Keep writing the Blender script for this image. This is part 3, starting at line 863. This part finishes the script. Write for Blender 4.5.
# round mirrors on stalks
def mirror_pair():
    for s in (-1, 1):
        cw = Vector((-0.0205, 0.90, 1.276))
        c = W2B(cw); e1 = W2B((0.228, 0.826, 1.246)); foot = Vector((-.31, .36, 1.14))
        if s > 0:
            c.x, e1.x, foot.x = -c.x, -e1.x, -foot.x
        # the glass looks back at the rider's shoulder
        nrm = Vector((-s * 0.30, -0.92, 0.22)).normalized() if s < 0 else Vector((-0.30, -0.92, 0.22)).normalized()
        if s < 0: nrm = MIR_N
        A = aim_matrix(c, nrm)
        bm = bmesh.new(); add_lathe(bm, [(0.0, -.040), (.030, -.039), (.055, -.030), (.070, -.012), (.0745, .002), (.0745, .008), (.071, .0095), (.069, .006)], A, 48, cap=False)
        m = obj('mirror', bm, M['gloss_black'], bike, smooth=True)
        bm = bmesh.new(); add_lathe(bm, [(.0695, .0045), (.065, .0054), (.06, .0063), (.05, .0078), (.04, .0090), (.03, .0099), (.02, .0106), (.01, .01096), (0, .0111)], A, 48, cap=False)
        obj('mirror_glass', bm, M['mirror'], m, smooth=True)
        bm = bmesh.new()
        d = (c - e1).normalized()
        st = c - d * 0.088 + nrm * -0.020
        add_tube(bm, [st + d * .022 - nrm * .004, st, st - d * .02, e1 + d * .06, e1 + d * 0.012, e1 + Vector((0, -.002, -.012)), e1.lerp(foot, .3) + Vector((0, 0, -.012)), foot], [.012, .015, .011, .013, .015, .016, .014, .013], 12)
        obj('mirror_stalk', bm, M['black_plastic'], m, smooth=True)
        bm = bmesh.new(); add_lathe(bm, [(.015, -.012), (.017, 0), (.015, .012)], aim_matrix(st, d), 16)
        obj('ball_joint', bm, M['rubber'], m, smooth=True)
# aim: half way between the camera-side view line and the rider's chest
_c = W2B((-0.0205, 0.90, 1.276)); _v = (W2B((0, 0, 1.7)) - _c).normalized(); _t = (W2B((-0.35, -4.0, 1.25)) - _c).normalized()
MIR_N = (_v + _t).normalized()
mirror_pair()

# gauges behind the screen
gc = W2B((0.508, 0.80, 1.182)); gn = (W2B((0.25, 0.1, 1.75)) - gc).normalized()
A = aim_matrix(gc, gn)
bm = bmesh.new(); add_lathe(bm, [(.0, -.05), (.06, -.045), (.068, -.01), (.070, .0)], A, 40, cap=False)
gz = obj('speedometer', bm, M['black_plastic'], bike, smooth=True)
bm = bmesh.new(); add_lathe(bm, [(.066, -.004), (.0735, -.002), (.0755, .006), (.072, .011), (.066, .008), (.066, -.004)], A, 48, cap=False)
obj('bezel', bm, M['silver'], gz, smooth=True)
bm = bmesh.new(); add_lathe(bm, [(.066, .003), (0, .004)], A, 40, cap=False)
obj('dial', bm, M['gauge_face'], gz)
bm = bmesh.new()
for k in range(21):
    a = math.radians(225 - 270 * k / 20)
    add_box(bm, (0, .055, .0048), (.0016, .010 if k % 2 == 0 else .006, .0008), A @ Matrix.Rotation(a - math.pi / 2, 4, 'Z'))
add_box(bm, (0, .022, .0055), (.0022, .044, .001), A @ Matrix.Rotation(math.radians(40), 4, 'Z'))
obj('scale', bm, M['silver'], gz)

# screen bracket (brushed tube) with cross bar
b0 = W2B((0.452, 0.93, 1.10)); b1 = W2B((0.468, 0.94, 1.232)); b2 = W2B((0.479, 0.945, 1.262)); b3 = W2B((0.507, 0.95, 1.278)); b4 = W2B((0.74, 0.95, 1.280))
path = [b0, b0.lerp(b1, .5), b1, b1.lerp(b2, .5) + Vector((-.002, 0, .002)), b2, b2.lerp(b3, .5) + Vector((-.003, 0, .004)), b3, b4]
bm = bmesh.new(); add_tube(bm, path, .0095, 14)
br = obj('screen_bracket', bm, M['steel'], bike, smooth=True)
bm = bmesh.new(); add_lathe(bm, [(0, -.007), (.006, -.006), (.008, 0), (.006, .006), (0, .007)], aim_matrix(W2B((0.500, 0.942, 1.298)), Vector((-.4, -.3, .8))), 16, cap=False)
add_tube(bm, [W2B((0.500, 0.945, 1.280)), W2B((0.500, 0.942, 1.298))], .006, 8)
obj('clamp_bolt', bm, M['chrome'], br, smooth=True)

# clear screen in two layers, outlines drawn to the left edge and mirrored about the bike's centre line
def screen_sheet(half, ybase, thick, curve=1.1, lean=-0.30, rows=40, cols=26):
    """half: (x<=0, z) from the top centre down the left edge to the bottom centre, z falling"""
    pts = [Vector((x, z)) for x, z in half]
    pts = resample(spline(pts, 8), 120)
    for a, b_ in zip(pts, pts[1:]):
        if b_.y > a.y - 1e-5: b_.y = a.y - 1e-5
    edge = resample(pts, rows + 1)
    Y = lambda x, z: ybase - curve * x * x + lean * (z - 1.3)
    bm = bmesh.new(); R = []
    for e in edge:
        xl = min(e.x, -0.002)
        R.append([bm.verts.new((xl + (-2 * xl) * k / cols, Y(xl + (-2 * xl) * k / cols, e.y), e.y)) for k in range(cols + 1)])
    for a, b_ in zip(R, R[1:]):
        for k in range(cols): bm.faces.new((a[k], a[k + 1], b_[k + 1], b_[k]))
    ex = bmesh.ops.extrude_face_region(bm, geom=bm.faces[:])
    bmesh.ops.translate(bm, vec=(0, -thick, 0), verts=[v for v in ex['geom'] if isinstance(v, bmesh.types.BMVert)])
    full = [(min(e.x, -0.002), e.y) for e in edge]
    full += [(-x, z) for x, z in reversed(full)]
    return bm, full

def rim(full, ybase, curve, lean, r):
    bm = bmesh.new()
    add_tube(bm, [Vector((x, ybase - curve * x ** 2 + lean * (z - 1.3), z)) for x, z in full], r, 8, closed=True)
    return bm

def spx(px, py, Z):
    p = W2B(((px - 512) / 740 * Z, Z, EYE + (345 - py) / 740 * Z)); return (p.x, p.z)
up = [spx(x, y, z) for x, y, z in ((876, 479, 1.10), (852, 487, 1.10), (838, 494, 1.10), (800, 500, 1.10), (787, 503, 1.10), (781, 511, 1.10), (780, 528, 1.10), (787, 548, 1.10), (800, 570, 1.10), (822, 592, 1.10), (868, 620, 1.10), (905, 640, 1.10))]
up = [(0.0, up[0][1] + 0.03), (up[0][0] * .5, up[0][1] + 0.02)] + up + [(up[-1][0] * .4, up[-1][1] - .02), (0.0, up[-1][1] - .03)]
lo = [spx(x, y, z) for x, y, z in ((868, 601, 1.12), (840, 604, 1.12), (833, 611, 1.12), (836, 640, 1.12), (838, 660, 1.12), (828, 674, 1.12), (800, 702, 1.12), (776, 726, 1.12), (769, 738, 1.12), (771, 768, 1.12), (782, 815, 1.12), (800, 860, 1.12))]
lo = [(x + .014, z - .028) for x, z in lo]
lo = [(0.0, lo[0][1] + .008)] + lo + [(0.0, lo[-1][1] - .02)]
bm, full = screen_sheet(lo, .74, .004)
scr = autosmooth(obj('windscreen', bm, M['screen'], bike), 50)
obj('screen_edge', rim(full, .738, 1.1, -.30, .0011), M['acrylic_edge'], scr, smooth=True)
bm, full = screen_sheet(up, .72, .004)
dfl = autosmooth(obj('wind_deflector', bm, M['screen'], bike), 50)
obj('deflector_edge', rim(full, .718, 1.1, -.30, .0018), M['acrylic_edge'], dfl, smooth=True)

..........

▶ Work to do
Extract the full listing above without alteration.

▶ Written answer
Keep writing the Blender script for this image. This is part 3, starting at line 863. This part finishes the script. Write for Blender 4.5.
# round mirrors on stalks
def mirror_pair():
    for s in (-1, 1):
        cw = Vector((-0.0205, 0.90, 1.276))
        c = W2B(cw); e1 = W2B((0.228, 0.826, 1.246)); foot = Vector((-.31, .36, 1.14))
        if s > 0:
            c.x, e1.x, foot.x = -c.x, -e1.x, -foot.x
        # the glass looks back at the rider's shoulder
        nrm = Vector((-s * 0.30, -0.92, 0.22)).normalized() if s < 0 else Vector((-0.30, -0.92, 0.22)).normalized()
        if s < 0: nrm = MIR_N
        A = aim_matrix(c, nrm)
        bm = bmesh.new(); add_lathe(bm, [(0.0, -.040), (.030, -.039), (.055, -.030), (.070, -.012), (.0745, .002), (.0745, .008), (.071, .0095), (.069, .006)], A, 48, cap=False)
        m = obj('mirror', bm, M['gloss_black'], bike, smooth=True)
        bm = bmesh.new(); add_lathe(bm, [(.0695, .0045), (.065, .0054), (.06, .0063), (.05, .0078), (.04, .0090), (.03, .0099), (.02, .0106), (.01, .01096), (0, .0111)], A, 48, cap=False)
        obj('mirror_glass', bm, M['mirror'], m, smooth=True)
        bm = bmesh.new()
        d = (c - e1).normalized()
        st = c - d * 0.088 + nrm * -0.020
        add_tube(bm, [st + d * .022 - nrm * .004, st, st - d * .02, e1 + d * .06, e1 + d * 0.012, e1 + Vector((0, -.002, -.012)), e1.lerp(foot, .3) + Vector((0, 0, -.012)), foot], [.012, .015, .011, .013, .015, .016, .014, .013], 12)
        obj('mirror_stalk', bm, M['black_plastic'], m, smooth=True)
        bm = bmesh.new(); add_lathe(bm, [(.015, -.012), (.017, 0), (.015, .012)], aim_matrix(st, d), 16)
        obj('ball_joint', bm, M['rubber'], m, smooth=True)
# aim: half way between the camera-side view line and the rider's chest
_c = W2B((-0.0205, 0.90, 1.276)); _v = (W2B((0, 0, 1.7)) - _c).normalized(); _t = (W2B((-0.35, -4.0, 1.25)) - _c).normalized()
MIR_N = (_v + _t).normalized()
mirror_pair()

# gauges behind the screen
gc = W2B((0.508, 0.80, 1.182)); gn = (W2B((0.25, 0.1, 1.75)) - gc).normalized()
A = aim_matrix(gc, gn)
bm = bmesh.new(); add_lathe(bm, [(.0, -.05), (.06, -.045), (.068, -.01), (.070, .0)], A, 40, cap=False)
gz = obj('speedometer', bm, M['black_plastic'], bike, smooth=True)
bm = bmesh.new(); add_lathe(bm, [(.066, -.004), (.0735, -.002), (.0755, .006), (.072, .011), (.066, .008), (.066, -.004)], A, 48, cap=False)
obj('bezel', bm, M['silver'], gz, smooth=True)
bm = bmesh.new(); add_lathe(bm, [(.066, .003), (0, .004)], A, 40, cap=False)
obj('dial', bm, M['gauge_face'], gz)
bm = bmesh.new()
for k in range(21):
    a = math.radians(225 - 270 * k / 20)
    add_box(bm, (0, .055, .0048), (.0016, .010 if k % 2 == 0 else .006, .0008), A @ Matrix.Rotation(a - math.pi / 2, 4, 'Z'))
add_box(bm, (0, .022, .0055), (.0022, .044, .001), A @ Matrix.Rotation(math.radians(40), 4, 'Z'))
obj('scale', bm, M['silver'], gz)

# screen bracket (brushed tube) with cross bar
b0 = W2B((0.452, 0.93, 1.10)); b1 = W2B((0.468, 0.94, 1.232)); b2 = W2B((0.479, 0.945, 1.262)); b3 = W2B((0.507, 0.95, 1.278)); b4 = W2B((0.74, 0.95, 1.280))
path = [b0, b0.lerp(b1, .5), b1, b1.lerp(b2, .5) + Vector((-.002, 0, .002)), b2, b2.lerp(b3, .5) + Vector((-.003, 0, .004)), b3, b4]
bm = bmesh.new(); add_tube(bm, path, .0095, 14)
br = obj('screen_bracket', bm, M['steel'], bike, smooth=True)
bm = bmesh.new(); add_lathe(bm, [(0, -.007), (.006, -.006), (.008, 0), (.006, .006), (0, .007)], aim_matrix(W2B((0.500, 0.942, 1.298)), Vector((-.4, -.3, .8))), 16, cap=False)
add_tube(bm, [W2B((0.500, 0.945, 1.280)), W2B((0.500, 0.942, 1.298))], .006, 8)
obj('clamp_bolt', bm, M['chrome'], br, smooth=True)

# clear screen in two layers, outlines drawn to the left edge and mirrored about the bike's centre line
def screen_sheet(half, ybase, thick, curve=1.1, lean=-0.30, rows=40, cols=26):
    """half: (x<=0, z) from the top centre down the left edge to the bottom centre, z falling"""
    pts = [Vector((x, z)) for x, z in half]
    pts = resample(spline(pts, 8), 120)
    for a, b_ in zip(pts, pts[1:]):
        if b_.y > a.y - 1e-5: b_.y = a.y - 1e-5
    edge = resample(pts, rows + 1)
    Y = lambda x, z: ybase - curve * x * x + lean * (z - 1.3)
    bm = bmesh.new(); R = []
    for e in edge:
        xl = min(e.x, -0.002)
        R.append([bm.verts.new((xl + (-2 * xl) * k / cols, Y(xl + (-2 * xl) * k / cols, e.y), e.y)) for k in range(cols + 1)])
    for a, b_ in zip(R, R[1:]):
        for k in range(cols): bm.faces.new((a[k], a[k + 1], b_[k + 1], b_[k]))
    ex = bmesh.ops.extrude_face_region(bm, geom=bm.faces[:])
    bmesh.ops.translate(bm, vec=(0, -thick, 0), verts=[v for v in ex['geom'] if isinstance(v, bmesh.types.BMVert)])
    full = [(min(e.x, -0.002), e.y) for e in edge]
    full += [(-x, z) for x, z in reversed(full)]
    return bm, full

def rim(full, ybase, curve, lean, r):
    bm = bmesh.new()
    add_tube(bm, [Vector((x, ybase - curve * x ** 2 + lean * (z - 1.3), z)) for x, z in full], r, 8, closed=True)
    return bm

def spx(px, py, Z):
    p = W2B(((px - 512) / 740 * Z, Z, EYE + (345 - py) / 740 * Z)); return (p.x, p.z)
up = [spx(x, y, z) for x, y, z in ((876, 479, 1.10), (852, 487, 1.10), (838, 494, 1.10), (800, 500, 1.10), (787, 503, 1.10), (781, 511, 1.10), (780, 528, 1.10), (787, 548, 1.10), (800, 570, 1.10), (822, 592, 1.10), (868, 620, 1.10), (905, 640, 1.10))]
up = [(0.0, up[0][1] + 0.03), (up[0][0] * .5, up[0][1] + 0.02)] + up + [(up[-1][0] * .4, up[-1][1] - .02), (0.0, up[-1][1] - .03)]
lo = [spx(x, y, z) for x, y, z in ((868, 601, 1.12), (840, 604, 1.12), (833, 611, 1.12), (836, 640, 1.12), (838, 660, 1.12), (828, 674, 1.12), (800, 702, 1.12), (776, 726, 1.12), (769, 738, 1.12), (771, 768, 1.12), (782, 815, 1.12), (800, 860, 1.12))]
lo = [(x + .014, z - .028) for x, z in lo]
lo = [(0.0, lo[0][1] + .008)] + lo + [(0.0, lo[-1][1] - .02)]
bm, full = screen_sheet(lo, .74, .004)
scr = autosmooth(obj('windscreen', bm, M['screen'], bike), 50)
obj('screen_edge', rim(full, .738, 1.1, -.30, .0011), M['acrylic_edge'], scr, smooth=True)
bm, full = screen_sheet(up, .72, .004)
dfl = autosmooth(obj('wind_deflector', bm, M['screen'], bike), 50)
obj('deflector_edge', rim(full, .718, 1.1, -.30, .0018), M['acrylic_edge'], dfl, smooth=True)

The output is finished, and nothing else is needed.